Tag Archives: American Impressionism

The Hyde Collection art museum and historic house

Warren Street, Glens Falls, New York.

Run-through of the permanent collection and a print exhibition of Picasso, Braque and Leger (through January 5):

When traveling through the New England hinterlands, check into historic house museums that dot region, e.g., the Hyde complex in Warren County.  The core experience is a kind of mini-Frick (initiated by local paper mill magnate couple, Louis and Charlotte Hyde), from the 1912 faux-palazzo façade and indoor central courtyard of the main building to the substantial focus on 14th to 17th century Italian painting and a few corresponding sculptural works, e.g., a ceramic Della Robbia shop Madonna and Child relief. 

Look carefully for a tiny Tinteretto “True Cross” scene (there’s also a larger portrait by the prolific Venetian) and a velvety Veronese of the biblical Rebecca, as the lighting is very low and indirect in spots not only due to conservation concerns but mainly small domestic spaces including alcoves and stairwells.
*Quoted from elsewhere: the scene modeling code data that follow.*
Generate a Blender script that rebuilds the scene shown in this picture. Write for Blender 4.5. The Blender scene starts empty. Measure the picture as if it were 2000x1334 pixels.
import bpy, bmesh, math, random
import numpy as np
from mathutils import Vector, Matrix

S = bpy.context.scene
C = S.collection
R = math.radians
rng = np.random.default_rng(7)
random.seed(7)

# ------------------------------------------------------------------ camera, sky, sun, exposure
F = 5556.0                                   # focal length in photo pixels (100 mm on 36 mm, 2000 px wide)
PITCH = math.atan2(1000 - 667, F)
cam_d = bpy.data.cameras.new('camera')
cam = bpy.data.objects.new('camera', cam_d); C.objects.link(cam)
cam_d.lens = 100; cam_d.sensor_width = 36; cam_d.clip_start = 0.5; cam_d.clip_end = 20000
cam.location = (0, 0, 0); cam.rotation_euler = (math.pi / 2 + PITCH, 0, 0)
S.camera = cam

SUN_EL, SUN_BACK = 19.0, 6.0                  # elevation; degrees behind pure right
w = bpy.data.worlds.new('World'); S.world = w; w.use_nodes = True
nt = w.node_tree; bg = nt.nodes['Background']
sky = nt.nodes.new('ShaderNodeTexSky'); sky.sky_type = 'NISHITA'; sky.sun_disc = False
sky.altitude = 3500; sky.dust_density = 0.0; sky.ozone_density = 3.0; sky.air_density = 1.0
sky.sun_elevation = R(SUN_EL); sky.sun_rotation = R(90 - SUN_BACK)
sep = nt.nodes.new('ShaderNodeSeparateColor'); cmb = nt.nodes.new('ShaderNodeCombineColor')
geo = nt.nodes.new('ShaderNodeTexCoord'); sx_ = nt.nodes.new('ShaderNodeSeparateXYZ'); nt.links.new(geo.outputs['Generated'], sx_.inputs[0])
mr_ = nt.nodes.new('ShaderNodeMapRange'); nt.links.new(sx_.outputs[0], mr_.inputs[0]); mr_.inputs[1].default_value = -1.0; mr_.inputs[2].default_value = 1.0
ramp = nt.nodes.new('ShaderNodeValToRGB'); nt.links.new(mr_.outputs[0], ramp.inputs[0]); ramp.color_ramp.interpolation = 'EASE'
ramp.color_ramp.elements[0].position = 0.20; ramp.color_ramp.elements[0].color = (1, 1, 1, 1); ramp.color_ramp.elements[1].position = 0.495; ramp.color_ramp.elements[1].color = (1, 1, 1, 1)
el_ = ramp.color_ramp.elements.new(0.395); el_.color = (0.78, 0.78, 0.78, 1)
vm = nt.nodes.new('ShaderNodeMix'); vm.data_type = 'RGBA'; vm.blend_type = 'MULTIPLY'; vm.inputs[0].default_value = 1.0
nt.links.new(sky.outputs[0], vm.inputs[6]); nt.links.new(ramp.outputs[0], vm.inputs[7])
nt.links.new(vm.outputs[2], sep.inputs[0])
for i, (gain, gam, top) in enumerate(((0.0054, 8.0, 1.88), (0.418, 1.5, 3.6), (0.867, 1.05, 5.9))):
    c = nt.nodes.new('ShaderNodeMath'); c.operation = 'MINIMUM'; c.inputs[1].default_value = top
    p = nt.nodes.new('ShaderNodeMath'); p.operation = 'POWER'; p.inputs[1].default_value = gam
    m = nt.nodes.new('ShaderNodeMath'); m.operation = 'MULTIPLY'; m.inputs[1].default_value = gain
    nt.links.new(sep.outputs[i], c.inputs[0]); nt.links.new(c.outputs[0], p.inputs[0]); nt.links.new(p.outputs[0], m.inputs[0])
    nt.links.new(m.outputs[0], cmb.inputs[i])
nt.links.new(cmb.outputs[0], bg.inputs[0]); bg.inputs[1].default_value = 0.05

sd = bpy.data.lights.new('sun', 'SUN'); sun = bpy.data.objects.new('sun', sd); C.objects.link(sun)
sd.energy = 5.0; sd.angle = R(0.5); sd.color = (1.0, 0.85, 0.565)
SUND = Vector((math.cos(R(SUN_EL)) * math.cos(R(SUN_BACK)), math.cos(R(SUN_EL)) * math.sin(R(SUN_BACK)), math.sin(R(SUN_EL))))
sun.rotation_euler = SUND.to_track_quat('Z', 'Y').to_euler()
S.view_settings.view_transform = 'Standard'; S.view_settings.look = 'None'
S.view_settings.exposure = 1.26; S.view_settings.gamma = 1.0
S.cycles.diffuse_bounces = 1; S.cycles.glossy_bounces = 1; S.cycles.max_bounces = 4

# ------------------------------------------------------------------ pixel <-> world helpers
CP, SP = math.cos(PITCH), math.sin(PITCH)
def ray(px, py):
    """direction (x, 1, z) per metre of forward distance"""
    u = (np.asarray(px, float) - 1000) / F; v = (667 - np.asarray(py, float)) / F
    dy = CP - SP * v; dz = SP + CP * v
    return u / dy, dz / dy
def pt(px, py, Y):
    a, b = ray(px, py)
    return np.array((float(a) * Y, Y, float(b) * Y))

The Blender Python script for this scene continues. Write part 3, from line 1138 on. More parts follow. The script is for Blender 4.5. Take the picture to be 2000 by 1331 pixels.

In one of the larger reception rooms, you won’t miss a bust-height, glassy-eyed portrait attributed to Raphael–worthy even if workshop or follower, and excellent “International Gothic” French-produced tapestries with charmingly conventional allegorical themes (faith; eternity). Lowlands Renaissance and Baroque painting is also amply represented, not least by a sensitive Rembrandt of a long-maned Christ and a lively unfinished Rubens portrait of an African male model. 

The mainstream pre-WWII American taste for French Impressionists, especially Renoir and Degas, is evident. A gem of an example is a pre-Pointillist Seurat landscape comprised of dabbed pure colors that suggests his dizzying optics to come. A subtle, possible plein air precedent by Gustave Courbet featuring his signature rocky topography is nearby. Top-tier American Realists and Impressionists also have a notable collective presence. Among several Thomas Eakins paintings is a portrait of his acclaimed student Henry Ossawa Tanner; there are seaside and garden scenes by Winslow Homer, Childe Hassam, and William Merritt Chase; and a quintessential moonlit cracked-impasto Albert Pinkham Ryder.  A charming vertical Blue-to-Rose Period Picasso of a lithe youth surprises in madame’s bedroom, although acquired after her death (1968), as both the collection and exhibition space has continued to expand.   

The current print show of illustrative suites based on literature by Picasso, Georges Braque and Fernand Leger is lovely.  Starting with, Picasso (of course, and this spread is a good argument for why), the monochrome coverage extends to nearly the full iconographic range of his oeuvre, from the Blue Period, through shattered Cubist still life, through Surrealist-styled figures including auto-portrait minotaurs, to scathing cartoons of Franco, and classically-tinged lover-muses like a profile head of Marie Therese “carved” out with chiaroscuro.  Fortuitously, one can appreciate his facility with classical contouring (when he wanted to employ it) through comparison with a painted portrait head by Ingres in the house library, along with two others by this sultan of slick academic painting.  The latest Picasso images here, from the 1960s, are incredibly reduced caricatures that bring a semiotic mixing of the most minimal markings to life. The overriding technique is etching, with some technical variation (most by specialty print houses but a few early ones his own pulls).

Picasso’s early Cubist art-brother Braque is seen in this display veering into frenemy Matisse’s territory with softer organic forms, specific nature imagery and some color; and Leger’s contributions combine strongly contoured, bold figuration a la his constructivist-like direction, with flat, abstract color blocks characteristic of his post-WWI paintings. 

A new gallery (opened 2017) highlights continuing acquisitions of post-WWII works with the current installation focusing (not exclusively) on geometric abstraction by Jean Arp, Joseph Albers, Frank Stella, and Al Held, among others. Veering off, but wonderful, a characteristically conceptual Tim Rollins and K.O.S. wherein pages from a text of Shakespeare’s Midsummer Night’s Dream are pasted as a picture plane and embellished with colorful floating abstract “blots”–the perceptual apparition not wholly unlike the effect of the scaffold-stablized shapes of in Leger’s prints (as above).

It’s a pleasantly scaled excursion in which all can be taken in leisurely, and special programming, judging from this visit, is thoughtful and erudite within the context and means of the institution as a whole.